“It is a piece of music which relies entirely on its orchestration for its effects,” writes Evans in the Master Musicians Series. “Its musical value is comparatively slight, but the coloring is so vivid and so fascinating, and the movement throughout so animated, that one does not realize this when listening to the work. It is only afterwards that one experiences certain pangs of regret that such a rich garment should bedeck so thin a figure.”
Suite for Strings, Souvenir de Florence, Opus 70
Compared with his output in other forms, Tschaikowsky’s chamber music is small, consisting of an early quartet, of which only the first movement survives, three complete string quartets, a trio, and the Souvenir de Florence, written for violins, violas, and ’cellos in pairs.
As the title implies, the work grew out of a visit to Italy early in 1890, though as a clew to the mood and manner of the music, Souvenir de Florence is a better title for the first two movements than for the others. The remaining Allegretto moderato and Allegro vivace bear an Italian “memory” only insofar as much other music by Tschaikowsky and other composers may share the same quality. Even a marked Slavic character is evident in places, which is only natural. As is well known, Tschaikowsky’s overture-fantasy Romeo and Juliet is often dubbed “Romeo and Juliet of the Steppes.”
A first mention of the Souvenir occurs in a letter to Ippolitoff-Ivanoff dated May 5, 1890, written shortly after Tschaikowsky’s return from abroad.
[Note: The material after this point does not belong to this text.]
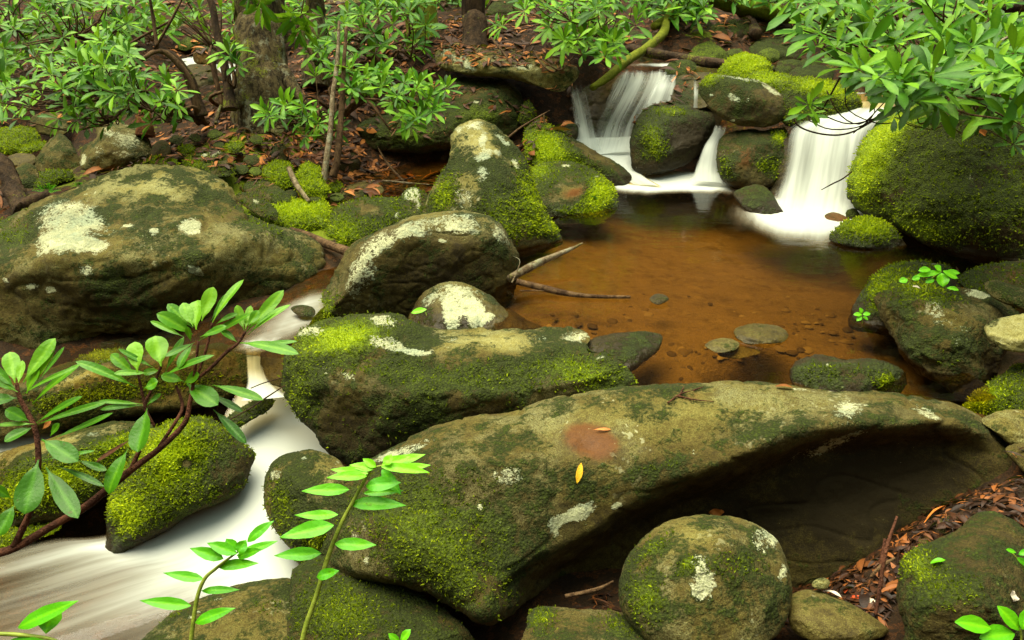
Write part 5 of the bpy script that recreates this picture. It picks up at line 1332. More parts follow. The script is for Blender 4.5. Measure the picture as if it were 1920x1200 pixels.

It is quoted by his brother Modeste: “My visit brought forth good fruit. I composed an opera, ‘Pique Dame,’ which seems a success to me.... My plans for the future are to finish the orchestration of the opera, sketch out a string sextet [the Souvenir], go to my sister at Kamenka for the end of the summer, and spend the whole autumn with you at Tiflis.”
On the following June 30 he communicated news of the sextet to his patroness-saint Mme. von Meck, hoping she would be “pleased to hear” about it. “I know your love of chamber music,” he writes, “and I hope the work will please you. I wrote it with the greatest enthusiasm and without the least exertion.”
In November Tschaikowsky went to St. Petersburg for a rehearsal of Pique Dame. While there he arranged for a private hearing of the sextet by friends. The performance left him cold and he resolved to rewrite the Scherzo and Finale. By the following May the work was thoroughly remodelled. It was not till June, 1892, while in Paris, that he actually completed the revision to his satisfaction.
The four movements comprise an Allegro con spirito (D minor, 4-4), an Adagio cantabile e con moto (D major, 3-4), an Allegretto moderato (A minor, 2-4), and an Allegro vivace (D minor-D major, 2-4). The form is largely that of the classical string quartet, though characteristically bold and novel devices of color and structure abound. Often the strings are ingeniously treated to suggest wind instruments, and one senses Tschaikowsky’s frequent striving for orchestral effects.
Research has failed to unearth the “opprobrious epithets” Tschaikowsky is alleged to have heaped upon this slight but appealing work.